Introduction to Temporal Feature Engineering

Time series forecasting is a distinct challenge in data science, requiring specialized techniques for extracting meaningful patterns from data that unfolds over time. In most machine learning tasks, you work with datasets where the order of rows does not matter, and features can be engineered without much regard for temporal sequence. However, with time series, the temporal dependencies – the way past values influence future outcomes – are at the core of the problem. This makes feature engineering especially critical, as the right features can help your model capture trends, seasonality, and other time-dependent behaviors that drive accurate forecasts.

Feature engineering for time series involves creating new variables that summarize the past, highlight periodic patterns, or encode temporal context.
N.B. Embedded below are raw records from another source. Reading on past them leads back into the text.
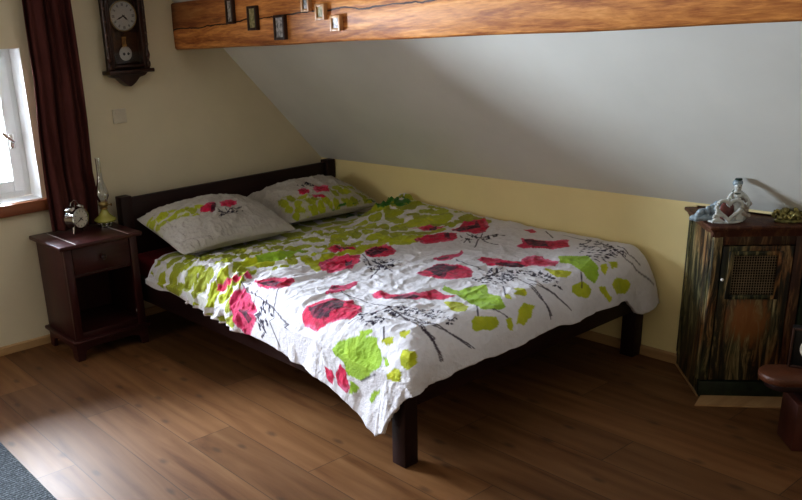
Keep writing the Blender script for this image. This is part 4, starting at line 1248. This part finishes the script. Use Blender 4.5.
# ------------------------------------------------------------------ porcelain figurine
def skin(name, verts, edges, radii, mat, parent, sub=2, root=0):
    me = bpy.data.meshes.new(name); me.from_pydata(verts, edges, []); me.update()
    o = bpy.data.objects.new(name, me); C.objects.link(o)
    sk = o.modifiers.new('skin', 'SKIN')
    for i, r_ in enumerate(radii):
        v = me.skin_vertices[0].data[i]
        v.radius = (r_, r_) if not isinstance(r_, tuple) else r_
        v.use_root = (i == root)
    ss = o.modifiers.new('sub', 'SUBSURF'); ss.levels = sub; ss.render_levels = sub
    me.materials.append(mat); me.shade_smooth()
    if parent: o.parent = parent
    return o
TOPZ = CH + .0145
FG = Vector((-.172, -2.548, TOPZ + .001))
fg = empty('figurine', FG, math.radians(-44)); fg.scale = (1.08, 1.0, 1.08)
tag(fg, 'pale porcelain figurine of seated lady behind an open heart', 'figurine')
# local: x = to the right along the cabinet front, y = away, z up
# seated lady: one continuous surface
bv = [(0.012, .020, .030), (.010, .018, .058), (.008, .016, .082), (.008, .015, .098), (.008, .014, .106), (.006, .012, .122), (.006, .012, .134),
      (-.014, .014, .090), (-.026, .004, .070), (-.020, -.008, .056),
      (.032, .012, .088), (.042, -.002, .068), (.036, -.012, .052)]
bv = [(x + .006, y - .012, z) for x, y, z in bv]
be = [(0, 1), (1, 2), (2, 3), (3, 4), (4, 5), (5, 6), (3, 7), (7, 8), (8, 9), (3, 10), (10, 11), (11, 12)]
br = [.026, .020, .018, .015, .008, .0150, .011, .008, .0065, .005, .008, .0065, .005]
skin('lady_body', bv, be, br, M['porcelain'], fg)
MB().lathe([(.034, .0), (.037, .010), (.034, .026), (.028, .042), (.023, .054), (.019, .062)], 32, Matrix.Translation((.020, .024, .0))).fn(lambda c: (c[0] * 1.0 + .0025 * math.sin(c[0] * 240), c[1] + .0025 * math.sin(c[0] * 300), c[2])).build('skirt', M['porcelain'], fg)
MB().tube([(.013 + .014 * math.cos(a), .002 + .011 * math.sin(a), .1005 - .004 * math.sin(a) * -1) for a in [2 * PI * k / 24 for k in range(24)]], .0035, 8, True).build('collar', M['porc_dark'], fg)
g = MB(); g.ball((.012, .005, .132), .0158, 1, 1, .85); g.ball((.012, .008, .140), .007); g.build('hair', M['porc_blue'], fg)
MB().lathe([(.011, 0), (.0115, .004), (.009, .006), (0, .0065)], 16, Matrix.Translation((.012, .001, .1425))).build('cap', M['porc_dark'], fg)
g = MB(); 
for s_ in (-1, 1): g.ball((.012 + s_ * .0045, -.0155, .1255), .0015, n=8)
g.ball((.012, -.0155, .1195), .0016, 1.6, 1, .6, n=8); g.build('face_paint', M['porc_dark'], fg)
# open heart
def heart(t, s):
    x = 16 * math.sin(t) ** 3; z = 13 * math.cos(t) - 5 * math.cos(2 * t) - 2 * math.cos(3 * t) - math.cos(4 * t)
    return x * s, z * s
pts = []
for k in range(72):
    x, z = heart(2 * PI * k / 72, .00245)
    pts.append((x * 1.02 - .020, -.034 + .05 * 0, z + .051))
MB().tube(pts, [.0066] * 72, 12, True).build('heart_ring', M['porcelain'], fg)
g = MB(); g.ball((-.018, -.006, .044), .024, 1, .35, 1.2); g.ball((-.028, -.010, .018), .014, 1, .7, 1); g.build('drapery', M['porc_rose'], fg)
# cherub sitting at the left of the heart
CZ = .004
cv = [(-.060, -.040, .014), (-.060, -.040, .026), (-.060, -.041, .036), (-.060, -.042, .047), (-.048, -.048, .012), (-.040, -.054, .006), (-.072, -.050, .011), (-.078, -.056, .006), (-.050, -.046, .030), (-.042, -.046, .024), (-.070, -.046, .029), (-.074, -.050, .020)]
ce = [(0, 1), (1, 2), (2, 3), (0, 4), (4, 5), (0, 6), (6, 7), (1, 8), (8, 9), (1, 10), (10, 11)]
skin('cherub', [(x, y, z + CZ) for x, y, z in cv], ce, [.0105, .0095, .005, .0095, .006, .004, .006, .004, .0045, .0035, .0045, .0035], M['porcelain'], fg)
# reclining drapery and blossoms behind, to the left
g = MB()
rr = random.Random(4)
for k in range(30):
    t = k / 29
    x = -.030 - .078 * t; zt_ = .050 * (1 - t) ** .7 + .010
    g.ball((x + rr.uniform(-.006, .006), .030 + rr.uniform(-.012, .012), zt_ * rr.uniform(.45, 1)), rr.uniform(.009, .014), n=10)
g.ball((-.035, .028, .050), .016, 1, .8, 1); g.ball((-.075, .030, .012), .034, 1.4, .7, .42)
g.fn(lambda c: (c[0], c[1], max(c[2], .0015))).build('blossom_mound', M['porc_blue'], fg)
g = MB()
for k in range(9):
    a = -.6 + k * .32
    g.ball((.048 + .010 * math.sin(k * 2.2), .006 + .012 * math.cos(k * 1.7), .010 + .0085 * k), .0085, 1, .8, 1, n=10)
g.fn(lambda c: (c[0], c[1], max(c[2], .0015))).build('flower_garland', M['porc_pink'], fg)
g = MB(); g.lathe([(.038, 0), (.042, .003), (.040, .008), (0, .009)], 40, Matrix.Diagonal((1.35, .95, 1, 1)))
g.fn(lambda c: (c[0] - .015, c[1] + .004, c[2])).build('base', M['porcelain'], fg)

# small gilt ornament at the right end of the cabinet top
og = empty('ornament', (-.045, -2.700, TOPZ + .001), math.radians(-48)); og.scale = (1.15, 1.15, 1.35)
tag(og, 'small green and gold ornament on the cabinet beside figurine', 'ornament')
g = MB()
rr = random.Random(12)
for k in range(9):
    a = rr.uniform(0, 6.28); q = rr.uniform(.008, .026)
    M3 = Matrix.Translation((q * math.cos(a) * 1.5, q * math.sin(a), .012 + rr.uniform(0, .016)))
    rad = rr.uniform(.008, .014)
    pts = [tuple(M3 @ (Matrix.Rotation(rr.uniform(-1, 1), 4, 'X') @ Vector((rad * math.cos(t), rad * math.sin(t), .003 * math.sin(2 * t))))) for t in [2 * PI * j / 16 for j in range(16)]]
    pts = [(p[0], p[1], max(p[2], .0045)) for p in pts]
    g.tube(pts, .0042, 8, True)
for k in range(10):
    g.ball((rr.uniform(-.038, .038), rr.uniform(-.018, .018), rr.uniform(.009, .030)), rr.uniform(.006, .009), n=8)
g.lathe([(.040, 0), (.042, .004), (.036, .007), (0, .008)], 28, Matrix.Diagonal((1.1, .65, 1, 1)))
g.build('ornament_body', M['ornament'], og)

# ------------------------------------------------------------------ rug
g = MB(); g.box(-4.0, -2.468, -2.9, -.35, 0, .014, .006, seg=3)
tag(g.build('rug', M['rug']), 'dark grey woven rug at the lower left corner', 'rug')

# ------------------------------------------------------------------ lights
def area(name, loc_, target, sx, sy, power, col):
    l = bpy.data.lights.new(name, 'AREA'); l.shape = 'RECTANGLE'; l.size = sx; l.size_y = sy
    l.energy = power; l.color = col
    o = bpy.data.objects.new(name, l); C.objects.link(o); o.location = loc_
    o.rotation_euler = (Vector(target) - Vector(loc_)).to_track_quat('-Z', 'Y').to_euler()
    return o
WP = 245
area('daylight', ((WX0 + WX1) / 2, .23, (WZ0 + WZ1) / 2), ((WX0 + WX1) / 2, -1, (WZ0 + WZ1) / 2), .98, .76, WP, (.74, .86, 1.0))
area('room_fill', (-3.9, -5.2, 2.2), (-1.0, -1.2, .4), 1.6, 1.2, 5, (1.0, .88, .72))
area('west_fill', (-4.9, -.9, 1.35), (-1.4, -1.0, .6), .8, .9, 18, (.97, .96, .95))  # added soft light out of view, brightens the left side of the duvet
w = bpy.data.worlds.new('world'); bpy.context.scene.world = w; w.use_nodes = True
bg = w.node_tree.nodes['Background']; bg.inputs[0].default_value = (.85, .92, 1.0, 1); bg.inputs[1].default_value = 8.0

# ------------------------------------------------------------------ camera
cam = bpy.data.cameras.new('camera'); co = bpy.data.objects.new('camera', cam); C.objects.link(co)
F, U0, V0 = 818.57, 278.17, 307.33
cam.sensor_fit = 'HORIZONTAL'; cam.sensor_width = 36
cam.lens = F / 802 * 36
cam.shift_x = (401 - U0) / 802
cam.shift_y = (V0 - 250) / 802
yaw, pit, rol = .626669, .323125, -.064941
f = Vector((math.sin(yaw) * math.cos(pit), math.cos(yaw) * math.cos(pit), -math.sin(pit)))
r = Vector((math.cos(yaw), -math.sin(yaw), 0)); u = r.cross(f)
r2 = math.cos(rol) * r + math.sin(rol) * u; u2 = -math.sin(rol) * r + math.cos(rol) * u
co.matrix_world = Matrix(((r2.x, u2.x, -f.x, -3.24965), (r2.y, u2.y, -f.y, -3.93073), (r2.z, u2.z, -f.z, 1.44413), (0, 0, 0, 1)))
cam.clip_start = .05
sc = bpy.context.scene
sc.camera = co
sc.view_settings.view_transform = 'Standard'
sc.view_settings.look = 'None'
try: sc.view_settings.look = 'Medium High Contrast'
except Exception as ex: print('LOOK', ex)
sc.view_settings.exposure = .06
sc.cycles.use_denoising = True
sc.cycles.max_bounces = 8; sc.cycles.diffuse_bounces = 5
sc.cycles.sample_clamp_indirect = 6
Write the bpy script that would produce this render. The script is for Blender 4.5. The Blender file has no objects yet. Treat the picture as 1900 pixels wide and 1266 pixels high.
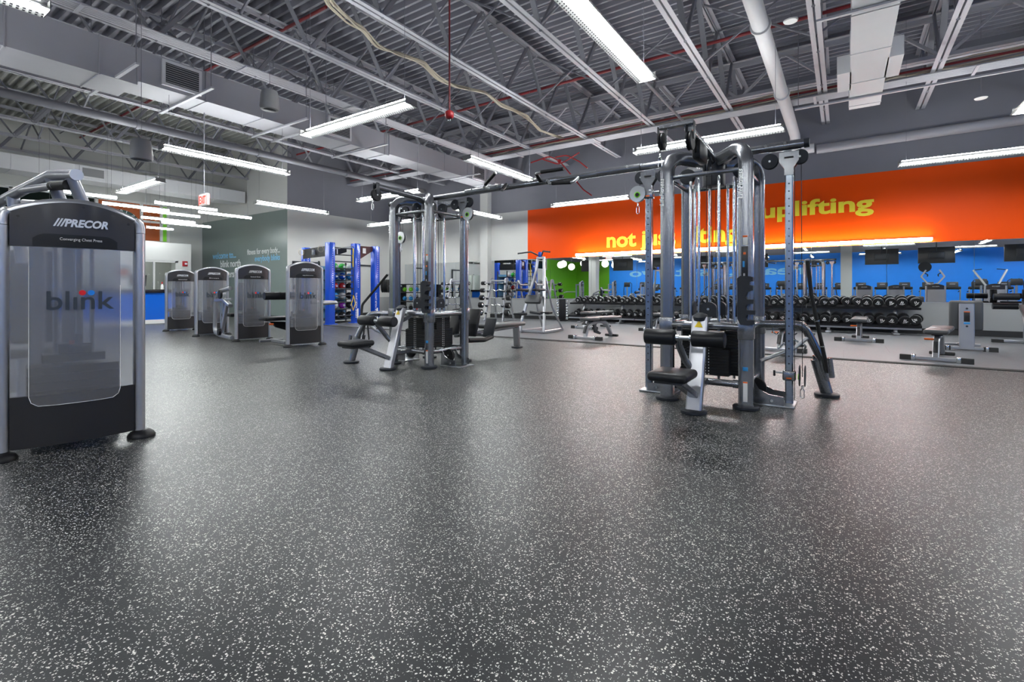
EXPO = 0.72
import bpy, bmesh, math, random
from mathutils import Vector, Matrix, Euler
random.seed(7)
PI = math.pi
C = bpy.context.scene.collection
S = bpy.context.scene
# ---------------------------------------------------------------- camera frame (photo 1900x1266)
HOR, FPX = 539.0, 906.0
CA, SA = 0.8274, 0.5616
def ray(px):
    a = (px - 950.0) / FPX
    return a * CA - SA, a * SA + CA
def at_y(px, py, Y):
    dx, dy = ray(px); f = Y / dy
    return Vector((dx * f, Y, 1 - (py - HOR) * f / FPX))
def at_z(px, py, z=0.0):
    """the point of the place seen at a photo pixel, at height z"""
    f = (z - 1.0) * FPX / (HOR - py)
    dx, dy = ray(px)
    return Vector((dx * f, dy * f, z))
# ---------------------------------------------------------------- materials
def new_mat(name):
    m = bpy.data.materials.new(name); m.use_nodes = True
    return m, m.node_tree.nodes, m.node_tree.links, m.node_tree.nodes['Principled BSDF']
def mat(name, col, rough=.5, metal=0., spec=.5, emis=None, es=0., bump=0., bscale=200., var=0., vscale=3., coat=0.):
    m, N, L, b = new_mat(name)
    b.inputs['Base Color'].default_value = (*col, 1)
    b.inputs['Roughness'].default_value = rough
    b.inputs['Metallic'].default_value = metal
    b.inputs['Specular IOR Level'].default_value = spec
    b.inputs['Coat Weight'].default_value = coat
    b.inputs['Coat Roughness'].default_value = .12
    if emis:
        b.inputs['Emission Color'].default_value = (*emis, 1); b.inputs['Emission Strength'].default_value = es
    if var or bump:
        tc = N.new('ShaderNodeTexCoord')
    if var:
        n = N.new('ShaderNodeTexNoise'); n.inputs['Scale'].default_value = vscale; n.inputs['Detail'].default_value = 4
        L.new(tc.outputs['Object'], n.inputs['Vector'])
        mr = N.new('ShaderNodeMapRange'); mr.inputs[3].default_value = 1 - var; mr.inputs[4].default_value = 1 + var
        L.new(n.outputs['Fac'], mr.inputs[0])
        mx = N.new('ShaderNodeVectorMath'); mx.operation = 'SCALE'; mx.inputs[0].default_value = col
        L.new(mr.outputs[0], mx.inputs['Scale']); L.new(mx.outputs[0], b.inputs['Base Color'])
    if bump:
        n2 = N.new('ShaderNodeTexNoise'); n2.inputs['Scale'].default_value = bscale
        L.new(tc.outputs['Object'], n2.inputs['Vector'])
        bp = N.new('ShaderNodeBump'); bp.inputs['Strength'].default_value = bump; bp.inputs['Distance'].default_value = .002
        L.new(n2.outputs['Fac'], bp.inputs['Height']); L.new(bp.outputs[0], b.inputs['Normal'])
    return m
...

Unlike standard datasets, you cannot simply treat each row as independent. If you ignore the sequence in which events occur, you risk breaking the very structure your model needs to learn. For example, adding lagged values, rolling statistics, or extracting time-of-day information are all techniques that help your model "see" the temporal structure in the data.

Despite its importance, temporal feature engineering comes with unique pitfalls. One of the most common mistakes is data leakage, where information from the future accidentally enters the training process, giving your model an unrealistic advantage and leading to overly optimistic results. This often happens when features are engineered using data from both before and after the point you are trying to predict. Another common issue is improper validation: in typical machine learning workflows, you might shuffle your data before splitting it into training and test sets. In time series, this destroys the chronological order, causing your model to peek into the future and invalidating your evaluation. Ensuring that your validation respects the temporal sequence is essential for building models that generalize to unseen data.